TASK:
Your output is the lines from the first one to the one containing "t = np.clip((x", repeated exactly, with images left out.

DATA SHOWN:
──────────

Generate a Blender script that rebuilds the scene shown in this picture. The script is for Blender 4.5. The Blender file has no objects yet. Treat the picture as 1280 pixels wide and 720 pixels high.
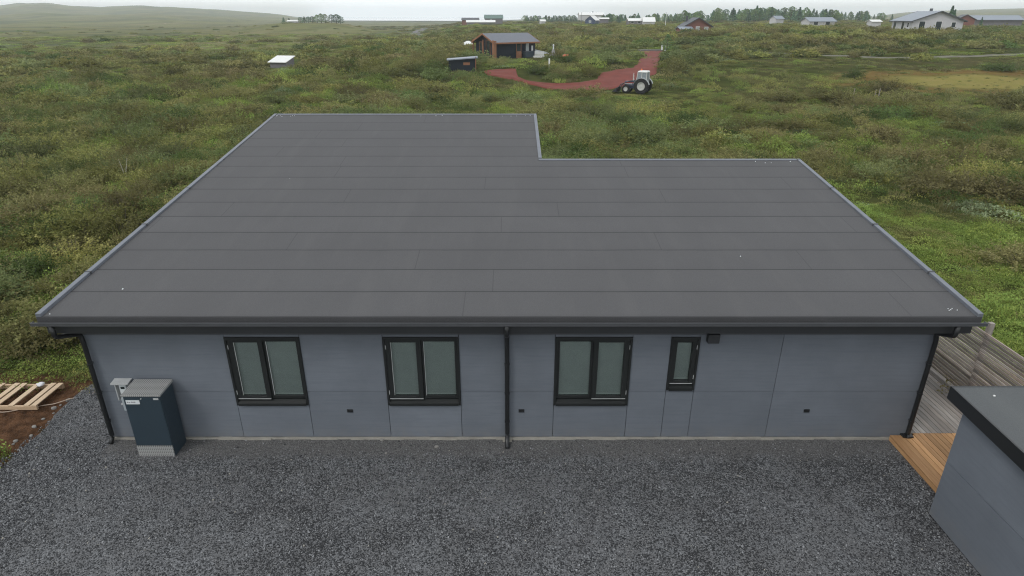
import bpy, bmesh, math, random
import numpy as np
from mathutils import Vector, Matrix

R = math.radians
rnd = random.Random(7)
rng = np.random.default_rng(11)
scene = bpy.context.scene
COL = scene.collection
CAMH, F, PITCH = 8.4, 784.0, math.atan(340 / 784.0)
SP, CP = math.sin(PITCH), math.cos(PITCH)

# ------------------------------------------------------------------ noise / terrain
def vnoise(x, y, seed=0):
    xi = np.floor(x).astype(np.int64); yi = np.floor(y).astype(np.int64)
    xf = x - xi; yf = y - yi
    u = xf * xf * (3 - 2 * xf); v = yf * yf * (3 - 2 * yf)
    def h(a, b):
        n = (a * 374761393 + b * 668265263 + seed * 974634777) & 0xffffffff
        n = ((n ^ (n >> 13)) * 1274126177) & 0xffffffff
        n = (n ^ (n >> 16)) & 0xffff
        return n / 32767.5 - 1
    a = h(xi, yi); b = h(xi + 1, yi); c = h(xi, yi + 1); d = h(xi + 1, yi + 1)
    return (a * (1 - u) + b * u) * (1 - v) + (c * (1 - u) + d * u) * v

def fbm(x, y, octv=4, seed=0):
    s = 0; amp = 1; tot = 0
    for i in range(octv):
        s = s + amp * vnoise(x * 2 ** i + 17.3 * i, y * 2 ** i - 9.1 * i, seed + i); tot += amp; amp *= .5
    return s / tot

def ss(a, b, x):
    t = np.clip((x - a) / (b - a), 0, 1); return t * t * (3 - 2 * t)

HILL_A = np.array([-1.6, -.78, -.75, -.72, -.68, -.64, -.60, -.54, -.49, -.44, -.36, -.31, -.25, .5, .62, .70, .78, 1.6])
HILL_V = np.array([11, 9.0, 10.5, 13.2, 13.6, 10.5, 9.6, 11.5, 9.2, 7.2, 4.0, 1.2, 0, 0, 4.5, 6.5, 7.0, 7.0])

def G(x, y):
    x = np.asarray(x, float); y = np.asarray(y, float)
    yy = np.maximum(y, 1.0); a = x / yy
    wc = ss(-.40, -.12, a); wr = ss(.06, .40, a)
    zc = 2.3 * ss(78, 103, y) + 2.2 * ss(150, 300, y) * ss(-.16, -.04, a) - 1.6 * ss(130, 260, y) * ss(-.05, -.14, a)
    z_row = 3.6 * ss(300, 420, y) * ss(-.42, -.33, a) * ss(-.20, -.27, a) * (1 - ss(450, 700, y))
    zr = 4.55 * ss(72, 155, y) + .9 * ss(200, 400, y)
    z = wc * (zc * (1 - wr) + zr * wr)
    z = z + .5 * ss(60, 120, y) * (1 - wc)
    z = z + z_row
    fall = ss(460, 900, y)
    z = z * (1 - fall * (1 - ss(.3, .6, a) * .6)) + fall * -3.0 * (1 - ss(.2, .6, a)) * ss(-.55, -.3, a)
    hv = np.interp(a, HILL_A, HILL_V)
    hv = hv * (1 + .10 * fbm(x / 60, y / 200, 3, 5))
    ht = (hv / 851 * 2300 + 8.4) * ss(0, 3, hv)
    prof = ss(620, 2300, y + 260 * fbm(x / 260, y / 260, 4, 77)) * (1 + .22 * fbm(x / 170, y / 170, 4, 78) * ss(2300, 1500, y))
    z = z + ht * prof
    r = np.sqrt(x * x + y * y)
    flat = np.clip(ss(10.3, 14, np.abs(x)) + ss(25, 32, y), 0, 1)
    amp = flat * (.10 + .22 * ss(15, 60, r)) * (1 - .5 * ss(300, 600, r))
    z = z + amp * (fbm(x / 9, y / 9, 3, 3) + .25) + .06 * flat * fbm(x / 1.7, y / 1.7, 2, 9)
    z = z + ss(300, 1200, r) * ss(2600, 2200, r) * 1.2 * fbm(x / 120, y / 120, 3, 21) * ss(-.05, -.5, a)
    z = z - .06 * (1 - flat)
    return z

def g(x, y): return float(G(np.array([x]), np.array([y]))[0])

def ray(u, v):
    yc = (v - 360) / F
    return ((u - 640) / F, CP - yc * SP, -SP - yc * CP)

def gp(u, v):
    """ground point seen at photo pixel u, v"""
    dx, dy, dz = ray(u, v)
    t = np.exp(np.linspace(math.log(8), math.log(3000), 3000))
    d = (CAMH + t * dz) - G(t * dx, t * dy)
    k = np.argmax(d < 0)
    if k == 0: k = len(t) - 1
    t0 = t[k - 1] + (t[k] - t[k - 1]) * d[k - 1] / (d[k - 1] - d[k] + 1e-9)
    return t0 * dx, t0 * dy

def at_dist(u, Y, v=30):
    return (u - 640) / F * Y / ray(u, v)[1]

# ------------------------------------------------------------------ materials
MATS = {}
def nmat(name):
    m = bpy.data.materials.new(name); m.use_nodes = True
    nt = m.node_tree; nt.nodes.clear()
    out = nt.nodes.new('ShaderNodeOutputMaterial')
    return m, nt, out
def N(nt, t, **kw):
    n = nt.nodes.new(t)
    for k, v in kw.items():
        if k.startswith('i_'): n.inputs[k[2:].replace('_', ' ')].default_value = v
        else: setattr(n, k, v)
    return n
def L(nt, a, b): nt.links.new(a, b)
def rgba(c): return (c[0], c[1], c[2], 1)
def mixc(nt, fac, a, b, bt='MIX'):
    n = nt.nodes.new('ShaderNodeMix'); n.data_type = 'RGBA'; n.blend_type = bt
    for sock, val in ((n.inputs[0], fac), (n.inputs[6], a), (n.inputs[7], b)):
        if isinstance(val, (int, float)): sock.default_value = val
        elif isinstance(val, tuple): sock.default_value = rgba(val)
        else: L(nt, val, sock)
    return n.outputs[2]
def math_(nt, op, a, b=None, c=None):
    n = nt.nodes.new('ShaderNodeMath'); n.operation = op
    for i, val in enumerate((a, b, c)):
        if val is None: continue
        if isinstance(val, (int, float)): n.inputs[i].default_value = val
        else: L(nt, val, n.inputs[i])
    return n.outputs[0]
def noise(nt, vec, scale, detail=3, rough=.55, dist=0):
    n = nt.nodes.new('ShaderNodeTexNoise'); n.inputs['Scale'].default_value = scale
    n.inputs['Detail'].default_value = detail; n.inputs['Roughness'].default_value = rough
    n.inputs['Distortion'].default_value = dist
    L(nt, vec, n.inputs['Vector']); return n.outputs[0]
def ramp(nt, v, a, b, lo=0., hi=1.):
    n = nt.nodes.new('ShaderNodeMapRange'); L(nt, v, n.inputs[0])
    n.inputs[1].default_value = a; n.inputs[2].default_value = b
    n.inputs[3].default_value = lo; n.inputs[4].default_value = hi; n.clamp = True
    return n.outputs[0]
def vmul(nt, vec, s):
    n = nt.nodes.new('ShaderNodeVectorMath'); n.operation = 'MULTIPLY'; L(nt, vec, n.inputs[0]); n.inputs[1].default_value = s
    return n.outputs[0]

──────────

SOLUTION FOR THIS TASK:
Generate a Blender script that rebuilds the scene shown in this picture. The script is for Blender 4.5. The Blender file has no objects yet. Treat the picture as 1280 pixels wide and 720 pixels high.
import bpy, bmesh, math, random
import numpy as np
from mathutils import Vector, Matrix

R = math.radians
rnd = random.Random(7)
rng = np.random.default_rng(11)
scene = bpy.context.scene
COL = scene.collection
CAMH, F, PITCH = 8.4, 784.0, math.atan(340 / 784.0)
SP, CP = math.sin(PITCH), math.cos(PITCH)

# ------------------------------------------------------------------ noise / terrain
def vnoise(x, y, seed=0):
    xi = np.floor(x).astype(np.int64); yi = np.floor(y).astype(np.int64)
    xf = x - xi; yf = y - yi
    u = xf * xf * (3 - 2 * xf); v = yf * yf * (3 - 2 * yf)
    def h(a, b):
        n = (a * 374761393 + b * 668265263 + seed * 974634777) & 0xffffffff
        n = ((n ^ (n >> 13)) * 1274126177) & 0xffffffff
        n = (n ^ (n >> 16)) & 0xffff
        return n / 32767.5 - 1
    a = h(xi, yi); b = h(xi + 1, yi); c = h(xi, yi + 1); d = h(xi + 1, yi + 1)
    return (a * (1 - u) + b * u) * (1 - v) + (c * (1 - u) + d * u) * v

def fbm(x, y, octv=4, seed=0):
    s = 0; amp = 1; tot = 0
    for i in range(octv):
        s = s + amp * vnoise(x * 2 ** i + 17.3 * i, y * 2 ** i - 9.1 * i, seed + i); tot += amp; amp *= .5
    return s / tot

def ss(a, b, x):
    t = np.clip((x - a) / (b - a), 0, 1); return t * t * (3 - 2 * t)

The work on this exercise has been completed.